==== Records supplied
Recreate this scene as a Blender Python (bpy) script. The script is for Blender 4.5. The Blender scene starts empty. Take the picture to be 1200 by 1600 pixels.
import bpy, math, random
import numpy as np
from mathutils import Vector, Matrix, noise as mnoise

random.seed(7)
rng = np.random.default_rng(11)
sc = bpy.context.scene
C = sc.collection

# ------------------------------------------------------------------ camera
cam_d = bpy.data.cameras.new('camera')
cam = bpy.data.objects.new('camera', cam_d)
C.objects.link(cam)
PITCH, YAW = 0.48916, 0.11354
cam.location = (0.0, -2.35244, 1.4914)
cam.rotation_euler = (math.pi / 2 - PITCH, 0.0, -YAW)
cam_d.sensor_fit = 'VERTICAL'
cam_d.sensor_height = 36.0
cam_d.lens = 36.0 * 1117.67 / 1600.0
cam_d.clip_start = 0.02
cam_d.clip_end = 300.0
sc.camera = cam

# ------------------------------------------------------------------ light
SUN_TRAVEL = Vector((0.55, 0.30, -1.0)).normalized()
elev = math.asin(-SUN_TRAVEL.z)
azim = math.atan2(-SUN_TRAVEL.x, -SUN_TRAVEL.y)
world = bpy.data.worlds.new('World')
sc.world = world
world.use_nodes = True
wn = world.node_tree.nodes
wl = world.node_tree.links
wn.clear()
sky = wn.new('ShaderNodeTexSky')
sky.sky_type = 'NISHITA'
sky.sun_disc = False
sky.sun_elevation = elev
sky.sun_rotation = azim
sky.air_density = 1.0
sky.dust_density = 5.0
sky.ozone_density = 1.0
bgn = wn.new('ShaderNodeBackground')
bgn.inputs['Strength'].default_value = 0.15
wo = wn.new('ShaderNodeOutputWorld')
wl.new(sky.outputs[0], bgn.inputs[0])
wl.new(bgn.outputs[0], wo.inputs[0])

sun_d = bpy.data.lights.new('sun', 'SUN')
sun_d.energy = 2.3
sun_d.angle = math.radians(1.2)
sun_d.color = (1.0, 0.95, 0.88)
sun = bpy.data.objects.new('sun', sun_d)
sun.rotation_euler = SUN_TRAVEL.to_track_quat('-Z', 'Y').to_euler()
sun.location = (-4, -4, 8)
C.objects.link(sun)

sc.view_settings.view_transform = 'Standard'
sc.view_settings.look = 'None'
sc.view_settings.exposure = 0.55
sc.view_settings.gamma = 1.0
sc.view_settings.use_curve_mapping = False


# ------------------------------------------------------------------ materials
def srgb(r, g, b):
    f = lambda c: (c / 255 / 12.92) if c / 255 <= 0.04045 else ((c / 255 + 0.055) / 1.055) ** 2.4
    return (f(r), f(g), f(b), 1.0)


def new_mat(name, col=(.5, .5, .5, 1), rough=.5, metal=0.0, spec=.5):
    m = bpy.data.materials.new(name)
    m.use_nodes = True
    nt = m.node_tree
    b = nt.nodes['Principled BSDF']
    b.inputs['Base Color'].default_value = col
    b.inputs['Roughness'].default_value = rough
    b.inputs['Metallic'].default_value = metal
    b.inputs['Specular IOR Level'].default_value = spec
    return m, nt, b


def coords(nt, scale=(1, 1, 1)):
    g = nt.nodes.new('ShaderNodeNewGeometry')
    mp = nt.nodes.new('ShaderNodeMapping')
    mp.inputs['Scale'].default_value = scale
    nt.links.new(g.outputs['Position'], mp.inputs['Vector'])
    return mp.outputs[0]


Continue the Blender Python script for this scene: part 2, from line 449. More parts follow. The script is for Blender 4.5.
========
Please output the entire listing exactly as it stands.

Recreate this scene as a Blender Python (bpy) script. The script is for Blender 4.5. The Blender scene starts empty. Take the picture to be 1200 by 1600 pixels.
import bpy, math, random
import numpy as np
from mathutils import Vector, Matrix, noise as mnoise

random.seed(7)
rng = np.random.default_rng(11)
sc = bpy.context.scene
C = sc.collection

# ------------------------------------------------------------------ camera
cam_d = bpy.data.cameras.new('camera')
cam = bpy.data.objects.new('camera', cam_d)
C.objects.link(cam)
PITCH, YAW = 0.48916, 0.11354
cam.location = (0.0, -2.35244, 1.4914)
cam.rotation_euler = (math.pi / 2 - PITCH, 0.0, -YAW)
cam_d.sensor_fit = 'VERTICAL'
cam_d.sensor_height = 36.0
cam_d.lens = 36.0 * 1117.67 / 1600.0
cam_d.clip_start = 0.02
cam_d.clip_end = 300.0
sc.camera = cam

# ------------------------------------------------------------------ light
SUN_TRAVEL = Vector((0.55, 0.30, -1.0)).normalized()
elev = math.asin(-SUN_TRAVEL.z)
azim = math.atan2(-SUN_TRAVEL.x, -SUN_TRAVEL.y)
world = bpy.data.worlds.new('World')
sc.world = world
world.use_nodes = True
wn = world.node_tree.nodes
wl = world.node_tree.links
wn.clear()
sky = wn.new('ShaderNodeTexSky')
sky.sky_type = 'NISHITA'
sky.sun_disc = False
sky.sun_elevation = elev
sky.sun_rotation = azim
sky.air_density = 1.0
sky.dust_density = 5.0
sky.ozone_density = 1.0
bgn = wn.new('ShaderNodeBackground')
bgn.inputs['Strength'].default_value = 0.15
wo = wn.new('ShaderNodeOutputWorld')
wl.new(sky.outputs[0], bgn.inputs[0])
wl.new(bgn.outputs[0], wo.inputs[0])

sun_d = bpy.data.lights.new('sun', 'SUN')
sun_d.energy = 2.3
sun_d.angle = math.radians(1.2)
sun_d.color = (1.0, 0.95, 0.88)
sun = bpy.data.objects.new('sun', sun_d)
sun.rotation_euler = SUN_TRAVEL.to_track_quat('-Z', 'Y').to_euler()
sun.location = (-4, -4, 8)
C.objects.link(sun)

sc.view_settings.view_transform = 'Standard'
sc.view_settings.look = 'None'
sc.view_settings.exposure = 0.55
sc.view_settings.gamma = 1.0
sc.view_settings.use_curve_mapping = False


# ------------------------------------------------------------------ materials
def srgb(r, g, b):
    f = lambda c: (c / 255 / 12.92) if c / 255 <= 0.04045 else ((c / 255 + 0.055) / 1.055) ** 2.4
    return (f(r), f(g), f(b), 1.0)


def new_mat(name, col=(.5, .5, .5, 1), rough=.5, metal=0.0, spec=.5):
    m = bpy.data.materials.new(name)
    m.use_nodes = True
    nt = m.node_tree
    b = nt.nodes['Principled BSDF']
    b.inputs['Base Color'].default_value = col
    b.inputs['Roughness'].default_value = rough
    b.inputs['Metallic'].default_value = metal
    b.inputs['Specular IOR Level'].default_value = spec
    return m, nt, b


def coords(nt, scale=(1, 1, 1)):
    g = nt.nodes.new('ShaderNodeNewGeometry')
    mp = nt.nodes.new('ShaderNodeMapping')
    mp.inputs['Scale'].default_value = scale
    nt.links.new(g.outputs['Position'], mp.inputs['Vector'])
    return mp.outputs[0]


Continue the Blender Python script for this scene: part 2, from line 449. More parts follow. The script is for Blender 4.5.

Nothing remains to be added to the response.